Sur ce même site, dans la zone consacrée aux mares, il est possible de pêcher avec une petite épuisette des organismes dans différents types de mares qui sont surélevées pour faciliter l’observation et d’aller voir vos captures sous une binoculaire en libre service. Des volontaires vous aideront à le faire sans dommages et le tout sera remis dans le lieu de récolte. Dans la réserve de Londres un cinéma projette en permanence des films sur les zones humides et un centre de découverte très bien fait occupe un bâtiment central.

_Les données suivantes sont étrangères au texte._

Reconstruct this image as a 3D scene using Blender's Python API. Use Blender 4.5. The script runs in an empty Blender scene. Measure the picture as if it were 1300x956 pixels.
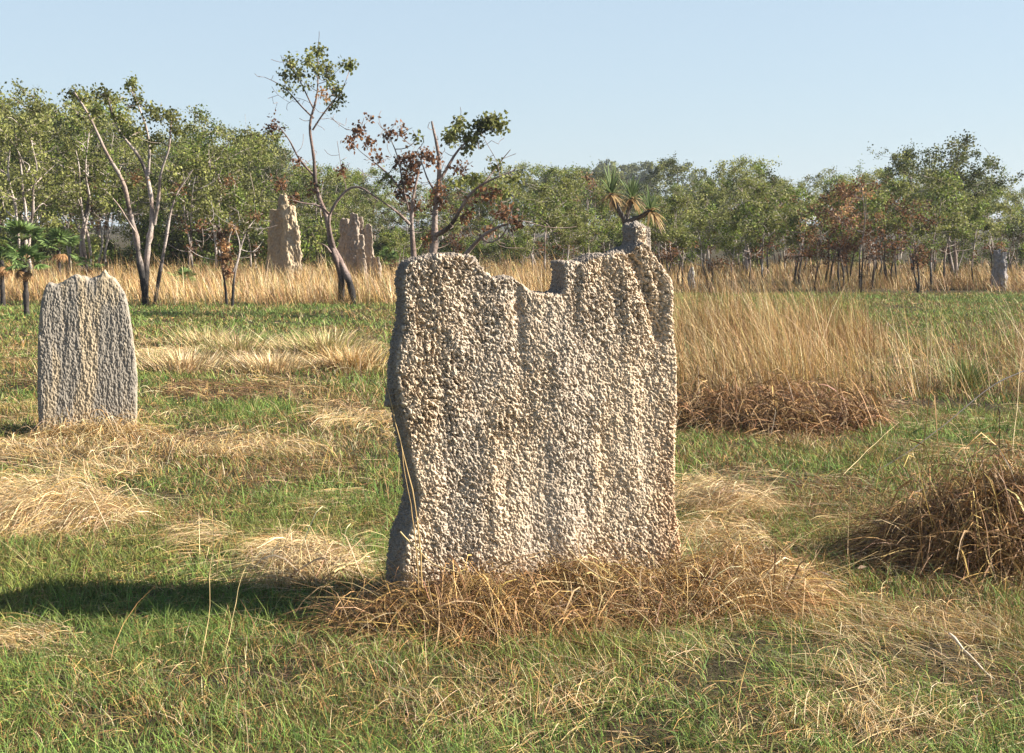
import bpy, math, random
import numpy as np
from mathutils import Vector, Euler, Matrix

R = np.random.default_rng(7)
random.seed(7)
sc = bpy.context.scene
COL = sc.collection

# ------------------------------------------------------------------ camera geometry
PW, PH, F, HZ, CH = 1300.0, 956.0, 1806.0, 285.0, 1.65
TH = math.atan((PH / 2 - HZ) / F)
ct, st = math.cos(TH), math.sin(TH)

def ray(u, v):
    x = (u - PW / 2) / F
    y = -(v - PH / 2) / F
    return np.array([x, ct + y * st, -st + y * ct])

def P(u, v, d):
    """World point seen at photo pixel (u, v), at distance d along +Y."""
    r = ray(u, v)
    k = d / r[1]
    return np.array([r[0] * k, d, CH + r[2] * k])

def G(u, v):
    """Ground point at photo pixel (u, v)."""
    r = ray(u, v)
    k = -CH / r[2]
    return np.array([r[0] * k, r[1] * k, 0.0])

def uv_of(x, y):
    """photo-like map coordinates of ground points (arrays): u, v"""
    zc = y * ct + CH * st
    yc = y * st - CH * ct
    return PW / 2 + F * x / zc, PH / 2 - F * yc / zc

# ------------------------------------------------------------------ noise
def _h(ix, iy, iz, s):
    h = (ix.astype(np.int64) * 374761393 + iy.astype(np.int64) * 668265263 + iz.astype(np.int64) * 2147483647 * 3 + s * 974634777) & 0xFFFFFFFF
    h = ((h ^ (h >> 13)) * 1274126177) & 0xFFFFFFFF
    h = ((h ^ (h >> 16)) * 2246822519) & 0xFFFFFFFF
    return (h ^ (h >> 15)) & 0xFFFFFFFF

def hf(ix, iy, iz, s):
    return _h(ix, iy, iz, s).astype(np.float64) / 4294967295.0

def vnoise(p, s=0):
    i = np.floor(p); f = p - i; f = f * f * (3 - 2 * f)
    ix, iy, iz = i[:, 0], i[:, 1], i[:, 2]
    out = 0
    for a in (0, 1):
        wa = f[:, 0] if a else 1 - f[:, 0]
        for b in (0, 1):
            wb = f[:, 1] if b else 1 - f[:, 1]
            for c in (0, 1):
                wc = f[:, 2] if c else 1 - f[:, 2]
                out = out + wa * wb * wc * hf(ix + a, iy + b, iz + c, s)
    return out

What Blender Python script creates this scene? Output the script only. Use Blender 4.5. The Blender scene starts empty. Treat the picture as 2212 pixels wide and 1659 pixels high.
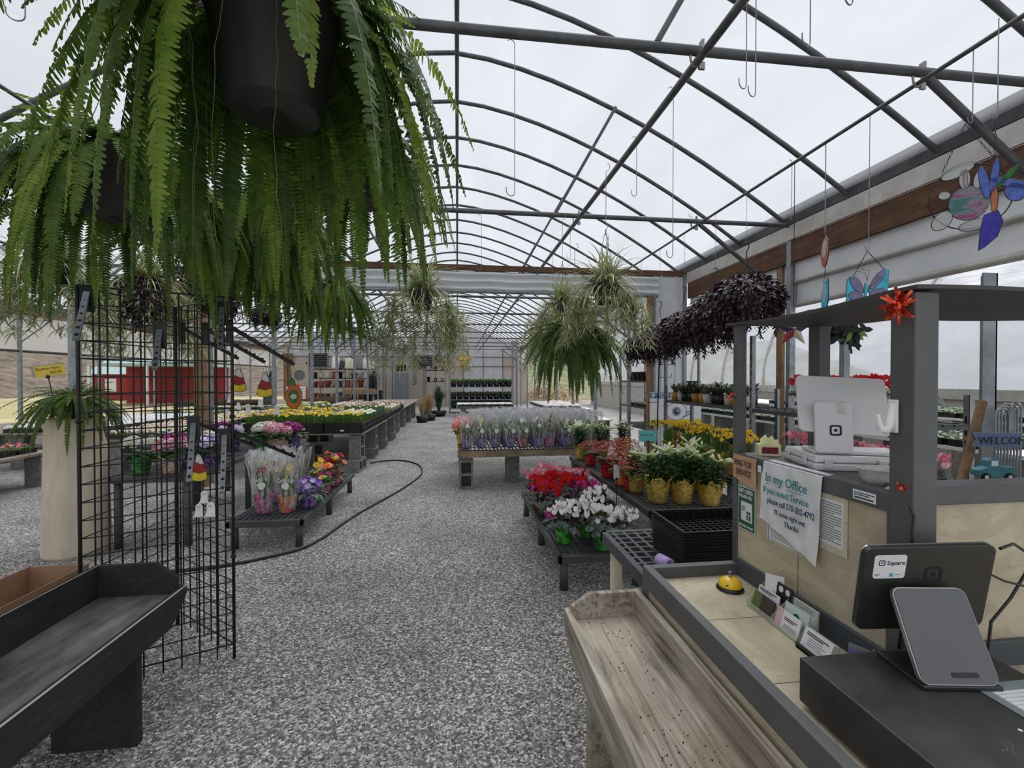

Là, le public et les enfants peuvent faire des expériences et des jeux permettant la compréhension du fonctionnement des zones humides : une grande maquette en  métal montre une montagne et le cours d’une rivière depuis la source jusqu’à la mer. Si on appuie sur un bouton la pluie tombe sur la montagne et l’eau suit le cours d’une rivière. On vous incite alors à faire un concours de vitesse avec des petits bateaux en mousse. Ensuite vous pouvez modifier les berges de la rivière en déplaçant des aimants pour faire des digues. Si vous le faites, votre bateau ira plus vite mais la ville située en aval sera inondée. Idéal pour comprendre l’importance de ne pas modifier le lit majeur des rivières.

Enfin on peut constater dans toutes ces réserves l’usage de l’art sous toutes ses formes : exposition de photos, ateliers d’artistes travaillant en public, poèmes et land art. Ainsi les réserves du WWT, malgré leur importante fréquentation, laissent la place à la méditation (voir ci-contre). L’orientation prise en faveur de l’accueil du public n’empêche pas un investissement dans des programmes de recherche et de protection. Au WWT de Londres par exemple, on a réintroduit des campagnols aquatiques, à Slimbridge on a sauvé l’oie Néné de l’extinction et réintroduit castor et grue cendrée. Pour toutes ces raisons il nous parait fondamental d’aller voir nos amis anglais et s’inspirer de leurs bonnes idées.